Work to do:
Please say how many lines of the listing hold "script", with no other words in the answer.

— Start Data for processing —

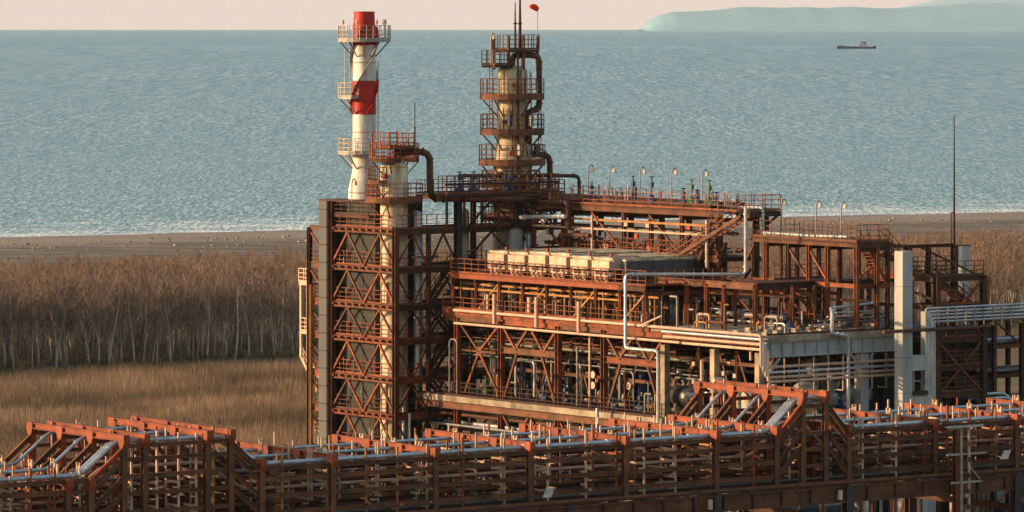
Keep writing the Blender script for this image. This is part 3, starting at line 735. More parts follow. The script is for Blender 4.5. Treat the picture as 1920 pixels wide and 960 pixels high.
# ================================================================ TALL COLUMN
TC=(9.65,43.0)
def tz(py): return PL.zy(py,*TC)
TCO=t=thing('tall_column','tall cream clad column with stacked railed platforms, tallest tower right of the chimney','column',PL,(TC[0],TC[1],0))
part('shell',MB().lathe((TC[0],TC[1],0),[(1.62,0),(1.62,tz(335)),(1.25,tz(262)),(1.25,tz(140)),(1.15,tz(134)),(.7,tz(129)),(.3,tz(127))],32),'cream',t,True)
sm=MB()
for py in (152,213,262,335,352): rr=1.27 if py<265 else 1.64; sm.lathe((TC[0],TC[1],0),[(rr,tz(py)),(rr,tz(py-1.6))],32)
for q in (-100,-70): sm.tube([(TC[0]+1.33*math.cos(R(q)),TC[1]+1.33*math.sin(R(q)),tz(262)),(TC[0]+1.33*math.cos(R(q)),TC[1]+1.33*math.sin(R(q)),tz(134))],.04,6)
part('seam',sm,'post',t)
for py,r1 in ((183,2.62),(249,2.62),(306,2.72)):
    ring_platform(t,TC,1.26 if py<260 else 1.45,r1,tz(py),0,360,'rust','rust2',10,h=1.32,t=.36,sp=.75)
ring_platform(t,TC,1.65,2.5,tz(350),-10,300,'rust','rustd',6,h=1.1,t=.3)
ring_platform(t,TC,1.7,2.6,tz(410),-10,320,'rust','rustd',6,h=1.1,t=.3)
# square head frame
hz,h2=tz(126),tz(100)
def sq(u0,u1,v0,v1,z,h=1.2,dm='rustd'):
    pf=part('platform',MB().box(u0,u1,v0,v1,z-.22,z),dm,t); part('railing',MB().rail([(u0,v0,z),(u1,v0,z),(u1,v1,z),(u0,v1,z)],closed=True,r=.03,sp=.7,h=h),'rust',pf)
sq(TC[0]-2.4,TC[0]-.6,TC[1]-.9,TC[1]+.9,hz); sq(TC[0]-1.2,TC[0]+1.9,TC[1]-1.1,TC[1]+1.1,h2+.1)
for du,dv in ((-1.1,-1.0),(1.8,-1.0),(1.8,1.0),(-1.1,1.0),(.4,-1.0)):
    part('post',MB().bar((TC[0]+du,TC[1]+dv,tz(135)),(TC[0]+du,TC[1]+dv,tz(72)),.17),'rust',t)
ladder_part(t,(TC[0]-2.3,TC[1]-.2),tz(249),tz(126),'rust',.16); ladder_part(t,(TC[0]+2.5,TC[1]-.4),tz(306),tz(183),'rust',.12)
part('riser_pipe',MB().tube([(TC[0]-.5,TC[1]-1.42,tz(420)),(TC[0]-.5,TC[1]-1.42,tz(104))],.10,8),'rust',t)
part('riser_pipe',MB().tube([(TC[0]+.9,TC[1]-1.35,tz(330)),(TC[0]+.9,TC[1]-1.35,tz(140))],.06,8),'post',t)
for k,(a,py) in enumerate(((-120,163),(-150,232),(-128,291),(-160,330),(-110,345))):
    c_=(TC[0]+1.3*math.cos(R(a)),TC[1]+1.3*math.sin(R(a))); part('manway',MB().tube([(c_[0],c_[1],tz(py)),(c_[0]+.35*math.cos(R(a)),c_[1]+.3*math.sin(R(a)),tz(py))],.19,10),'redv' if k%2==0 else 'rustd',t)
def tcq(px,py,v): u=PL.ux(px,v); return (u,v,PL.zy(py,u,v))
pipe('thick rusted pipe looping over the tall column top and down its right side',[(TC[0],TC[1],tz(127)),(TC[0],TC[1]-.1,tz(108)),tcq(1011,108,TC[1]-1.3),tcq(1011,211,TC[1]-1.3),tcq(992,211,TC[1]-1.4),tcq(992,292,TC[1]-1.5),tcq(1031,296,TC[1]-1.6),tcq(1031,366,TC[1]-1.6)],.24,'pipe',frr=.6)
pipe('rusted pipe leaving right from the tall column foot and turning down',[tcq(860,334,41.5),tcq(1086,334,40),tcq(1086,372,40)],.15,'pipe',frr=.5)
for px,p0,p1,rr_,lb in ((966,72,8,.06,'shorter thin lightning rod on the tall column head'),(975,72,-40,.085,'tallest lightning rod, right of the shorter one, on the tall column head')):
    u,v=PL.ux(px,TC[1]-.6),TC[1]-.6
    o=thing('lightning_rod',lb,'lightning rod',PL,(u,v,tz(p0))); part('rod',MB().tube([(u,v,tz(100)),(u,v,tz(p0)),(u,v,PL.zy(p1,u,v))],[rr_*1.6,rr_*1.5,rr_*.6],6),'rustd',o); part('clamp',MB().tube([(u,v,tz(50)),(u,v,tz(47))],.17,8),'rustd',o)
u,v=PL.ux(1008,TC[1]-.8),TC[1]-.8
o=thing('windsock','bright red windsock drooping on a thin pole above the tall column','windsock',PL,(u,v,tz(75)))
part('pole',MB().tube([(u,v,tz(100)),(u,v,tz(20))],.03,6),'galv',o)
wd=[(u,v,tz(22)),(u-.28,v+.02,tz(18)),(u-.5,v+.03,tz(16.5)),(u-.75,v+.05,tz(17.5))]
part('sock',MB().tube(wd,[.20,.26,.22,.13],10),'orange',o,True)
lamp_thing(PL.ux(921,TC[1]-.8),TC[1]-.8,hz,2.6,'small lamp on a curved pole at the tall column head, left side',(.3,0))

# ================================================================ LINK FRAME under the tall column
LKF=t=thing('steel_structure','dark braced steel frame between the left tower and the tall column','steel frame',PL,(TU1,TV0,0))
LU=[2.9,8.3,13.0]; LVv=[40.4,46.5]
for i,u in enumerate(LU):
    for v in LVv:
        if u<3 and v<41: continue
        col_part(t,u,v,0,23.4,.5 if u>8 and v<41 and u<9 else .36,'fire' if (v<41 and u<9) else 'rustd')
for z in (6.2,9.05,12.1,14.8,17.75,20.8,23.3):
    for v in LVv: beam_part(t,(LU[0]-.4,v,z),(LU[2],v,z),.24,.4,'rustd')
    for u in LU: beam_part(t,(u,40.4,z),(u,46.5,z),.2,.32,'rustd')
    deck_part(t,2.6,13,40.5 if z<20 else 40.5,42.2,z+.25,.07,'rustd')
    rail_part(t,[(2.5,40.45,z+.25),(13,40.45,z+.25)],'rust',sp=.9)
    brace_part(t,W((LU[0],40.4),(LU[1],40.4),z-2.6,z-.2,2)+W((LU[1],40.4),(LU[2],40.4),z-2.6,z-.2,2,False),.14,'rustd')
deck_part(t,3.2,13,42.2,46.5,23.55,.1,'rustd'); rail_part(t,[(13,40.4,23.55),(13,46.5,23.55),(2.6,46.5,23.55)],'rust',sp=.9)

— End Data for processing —
— Start Data for processing —

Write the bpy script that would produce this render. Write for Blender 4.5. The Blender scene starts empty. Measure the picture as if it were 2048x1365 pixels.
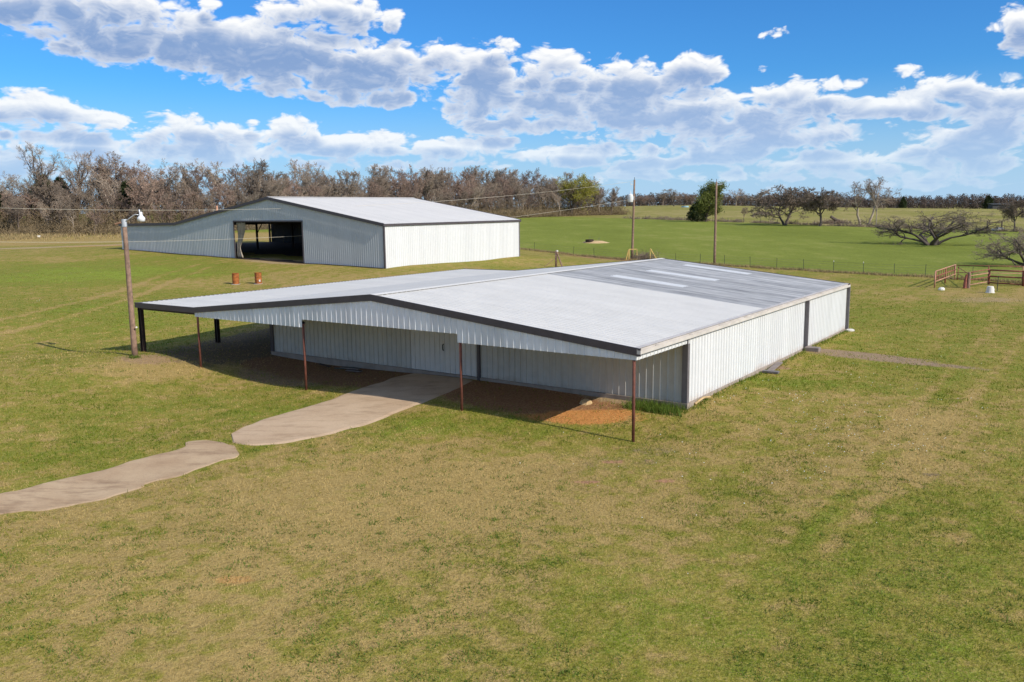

— End Data for processing —

Correct output:
2